South Africa heavily dependent on Middle East for fertiliser supply
Corné Louw, applied economics and member services lead at Grain SA, said that the biggest issue facing producers of winter wheat and barley is not fertiliser supply, but rather price increases.
“As it was before the outbreak of the war, winter [grain] producers’ budget did not show positive margins. With the sudden increases in fuel and fertiliser prices, it just makes matter worse,” he said.
Drawing from Grain SA’s recently released Input Monitoring Report, he identified the escalating cost of raw fertiliser materials, fuelled by the Middle Eastern conflict, as the preeminent risk for grain producers.
“South Africa imports more than 80% of its fertiliser raw materials and finished products. Fertiliser is one of the highest-cost production inputs, making up roughly 35% to 50% of total producer costs. South Africa imported 1,92 million tons of fertiliser in 2025, with increased MAP, KCL and ammonia,” the report said.
“Sulphur and urea face the biggest risks as the Middle East region accounts for about 50% of global sulphur exports and approximately 34% of global urea exports. Recent market data from F-Curve Agri Insights shows urea [prices] increased by 9,4% week-on-week, while mono-ammonium phosphate (MAP) [prices] increased by 5,4%,” the report added.
Fertiliser shortage
Daniel Johnson, spokesperson for Dr Ivan Meyer, Western Cape Minister of Agriculture and Tourism, said the department was closely monitoring international and local price trends. He added that the department had been made aware of Foskor’s MAP shortage. He said that the shortage was due to a ship that was loaded with ammonia for Foskor being delayed in the Middle East.
“It was indicated that due to reliance on imports from the Middle Eastern market, the vessel that was supposed to arrive in March 2026 has been delayed,” he said.
Charlette Roetz, head of marketing and communications at Omnia, told Farmer’s Weekly that as one of South Africa’s largest producers and suppliers of fertiliser, the company was also closely monitoring the impact of the Middle East conflict.
Roetz added that should there be a MAP, or any other fertiliser, shortage in the country, Omnia had the capacity to manufacture it at their local plants or import the key raw ingredients needed.
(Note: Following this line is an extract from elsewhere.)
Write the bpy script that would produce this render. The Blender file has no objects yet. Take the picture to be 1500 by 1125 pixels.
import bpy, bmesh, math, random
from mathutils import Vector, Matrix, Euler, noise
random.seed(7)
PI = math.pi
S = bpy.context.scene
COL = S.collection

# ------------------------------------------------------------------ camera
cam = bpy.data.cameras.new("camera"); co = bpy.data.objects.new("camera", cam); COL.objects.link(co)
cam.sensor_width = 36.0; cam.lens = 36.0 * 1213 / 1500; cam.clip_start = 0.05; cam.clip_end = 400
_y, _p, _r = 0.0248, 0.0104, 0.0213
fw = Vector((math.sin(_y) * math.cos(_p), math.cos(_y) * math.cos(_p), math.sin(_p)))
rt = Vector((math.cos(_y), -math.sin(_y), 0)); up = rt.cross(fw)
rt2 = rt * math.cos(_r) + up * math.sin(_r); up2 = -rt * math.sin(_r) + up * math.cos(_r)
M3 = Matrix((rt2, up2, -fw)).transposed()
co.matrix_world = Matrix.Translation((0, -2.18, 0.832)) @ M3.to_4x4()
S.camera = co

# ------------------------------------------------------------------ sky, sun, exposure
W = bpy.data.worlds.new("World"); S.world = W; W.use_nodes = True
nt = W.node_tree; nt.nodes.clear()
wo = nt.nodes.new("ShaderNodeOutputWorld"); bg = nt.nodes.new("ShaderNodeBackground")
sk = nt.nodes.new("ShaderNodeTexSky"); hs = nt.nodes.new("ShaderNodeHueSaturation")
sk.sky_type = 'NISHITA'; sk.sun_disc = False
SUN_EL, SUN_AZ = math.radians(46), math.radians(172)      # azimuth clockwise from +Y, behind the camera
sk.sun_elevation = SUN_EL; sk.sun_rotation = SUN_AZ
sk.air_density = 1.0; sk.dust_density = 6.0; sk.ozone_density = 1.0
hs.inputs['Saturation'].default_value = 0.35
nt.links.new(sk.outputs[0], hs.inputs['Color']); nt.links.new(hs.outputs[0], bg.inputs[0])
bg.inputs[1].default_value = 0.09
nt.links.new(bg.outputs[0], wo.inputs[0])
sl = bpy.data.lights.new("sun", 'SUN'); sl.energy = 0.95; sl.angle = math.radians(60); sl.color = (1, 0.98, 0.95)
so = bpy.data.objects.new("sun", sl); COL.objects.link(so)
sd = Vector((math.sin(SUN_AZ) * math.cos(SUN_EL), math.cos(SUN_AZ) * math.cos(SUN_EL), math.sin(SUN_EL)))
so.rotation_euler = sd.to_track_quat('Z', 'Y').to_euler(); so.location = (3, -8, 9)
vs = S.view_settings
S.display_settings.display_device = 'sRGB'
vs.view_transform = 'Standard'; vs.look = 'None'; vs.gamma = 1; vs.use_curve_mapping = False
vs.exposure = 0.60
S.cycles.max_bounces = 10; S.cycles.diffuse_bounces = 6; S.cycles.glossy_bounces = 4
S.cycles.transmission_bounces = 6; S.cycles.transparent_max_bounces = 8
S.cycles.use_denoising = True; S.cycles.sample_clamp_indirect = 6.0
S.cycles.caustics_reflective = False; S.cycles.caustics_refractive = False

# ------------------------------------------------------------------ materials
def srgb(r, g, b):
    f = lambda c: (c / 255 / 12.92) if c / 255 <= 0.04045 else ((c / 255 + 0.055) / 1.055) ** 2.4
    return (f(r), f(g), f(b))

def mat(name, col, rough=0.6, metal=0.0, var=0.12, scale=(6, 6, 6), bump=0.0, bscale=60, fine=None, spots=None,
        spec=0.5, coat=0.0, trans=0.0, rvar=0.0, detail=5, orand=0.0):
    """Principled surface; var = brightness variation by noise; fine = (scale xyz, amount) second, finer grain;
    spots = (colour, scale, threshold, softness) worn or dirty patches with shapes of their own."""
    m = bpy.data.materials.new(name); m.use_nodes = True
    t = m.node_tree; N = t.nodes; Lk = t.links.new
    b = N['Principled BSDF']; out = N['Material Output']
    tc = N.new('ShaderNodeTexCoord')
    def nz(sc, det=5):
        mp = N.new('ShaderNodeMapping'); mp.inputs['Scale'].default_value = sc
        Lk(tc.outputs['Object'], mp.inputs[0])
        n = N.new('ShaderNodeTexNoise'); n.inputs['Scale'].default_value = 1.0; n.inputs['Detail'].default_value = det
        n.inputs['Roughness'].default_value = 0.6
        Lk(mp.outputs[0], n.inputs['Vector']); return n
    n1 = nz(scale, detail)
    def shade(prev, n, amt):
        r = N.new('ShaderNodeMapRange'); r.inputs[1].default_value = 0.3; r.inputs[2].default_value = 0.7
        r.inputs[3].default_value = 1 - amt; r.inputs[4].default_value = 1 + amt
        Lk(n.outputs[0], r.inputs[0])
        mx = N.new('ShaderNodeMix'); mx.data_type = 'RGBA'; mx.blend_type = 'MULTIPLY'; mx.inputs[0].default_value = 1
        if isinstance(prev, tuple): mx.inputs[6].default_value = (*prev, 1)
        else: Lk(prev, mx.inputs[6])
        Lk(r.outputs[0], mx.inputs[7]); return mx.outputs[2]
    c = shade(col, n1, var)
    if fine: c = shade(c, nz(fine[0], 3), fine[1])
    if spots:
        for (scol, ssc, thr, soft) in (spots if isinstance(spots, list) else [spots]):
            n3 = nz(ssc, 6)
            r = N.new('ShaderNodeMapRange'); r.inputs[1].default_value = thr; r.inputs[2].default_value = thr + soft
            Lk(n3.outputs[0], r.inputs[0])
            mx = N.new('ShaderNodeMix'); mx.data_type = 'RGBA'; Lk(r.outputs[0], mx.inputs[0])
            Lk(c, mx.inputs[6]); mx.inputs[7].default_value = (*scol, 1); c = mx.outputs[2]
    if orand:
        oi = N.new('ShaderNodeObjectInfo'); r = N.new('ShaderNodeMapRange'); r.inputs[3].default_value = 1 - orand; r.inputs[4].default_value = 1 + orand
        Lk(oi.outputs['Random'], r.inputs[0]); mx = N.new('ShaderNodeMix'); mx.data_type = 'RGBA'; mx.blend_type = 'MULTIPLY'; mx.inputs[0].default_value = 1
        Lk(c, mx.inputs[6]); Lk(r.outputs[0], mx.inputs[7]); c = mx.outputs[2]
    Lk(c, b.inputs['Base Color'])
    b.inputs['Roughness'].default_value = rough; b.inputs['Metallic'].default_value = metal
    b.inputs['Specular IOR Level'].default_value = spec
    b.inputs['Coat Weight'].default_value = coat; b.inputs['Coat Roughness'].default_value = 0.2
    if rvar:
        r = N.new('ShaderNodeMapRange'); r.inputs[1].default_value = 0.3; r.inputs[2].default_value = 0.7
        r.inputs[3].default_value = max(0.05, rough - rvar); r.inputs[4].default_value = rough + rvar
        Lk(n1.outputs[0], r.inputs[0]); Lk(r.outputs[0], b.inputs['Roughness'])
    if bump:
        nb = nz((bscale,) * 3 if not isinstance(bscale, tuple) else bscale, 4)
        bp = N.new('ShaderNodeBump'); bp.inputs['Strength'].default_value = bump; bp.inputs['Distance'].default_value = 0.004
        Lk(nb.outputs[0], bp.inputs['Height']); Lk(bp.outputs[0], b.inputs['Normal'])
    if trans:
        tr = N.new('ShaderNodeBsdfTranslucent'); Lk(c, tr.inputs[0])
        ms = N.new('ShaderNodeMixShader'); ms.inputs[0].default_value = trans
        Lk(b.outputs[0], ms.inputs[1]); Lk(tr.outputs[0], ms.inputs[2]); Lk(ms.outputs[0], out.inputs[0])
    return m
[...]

“Omnia has not experienced any significant disruptions that impact our ability to supply customers. Through our agile supply chain, we have access to MAP and continue to supply our customers and distributors as normal. Should it be required, Omnia also has the ability to import phosphoric acid through its established and flexible supply channels.”
Critically, Roetz said that those commercial farmers who already placed orders before the price increases would not be affected by the recent price spikes.
“Many commercial farmers have already placed orders for fertiliser for the upcoming winter planting season, with these prices unchanged. While global supply chains may experience short-term disruption as geopolitical conditions evolve and trade flows adjust, Omnia has already put the necessary plans in place for the Western Cape winter planting season for our customers.”
Rudi Kriese, CEO of Trifert, a small fertiliser company in Limpopo, said that he was hopeful to see a turnaround soon should the war end.
“We are currently experiencing a shortage; we’re not able to source any urea in South Africa at this point in time. We are aware and have seen in the international fertiliser publications that urea prices have skyrocketed and we see that’s going to have a huge impact on fertiliser prices for the foreseeable future. However, we saw the same happen in June 2025 when Israel had the 12-day war with Iran. We also saw prices come down sharply when that conflict ended.”
According to Derek Rosmarin, a sales agent at ICL Fertilisers, the company’s supply across South Africa was continuing as per normal.
“Our supply is not affected by the Strait of Hormuz shipping delays, because it comes from the Mediterranean region.”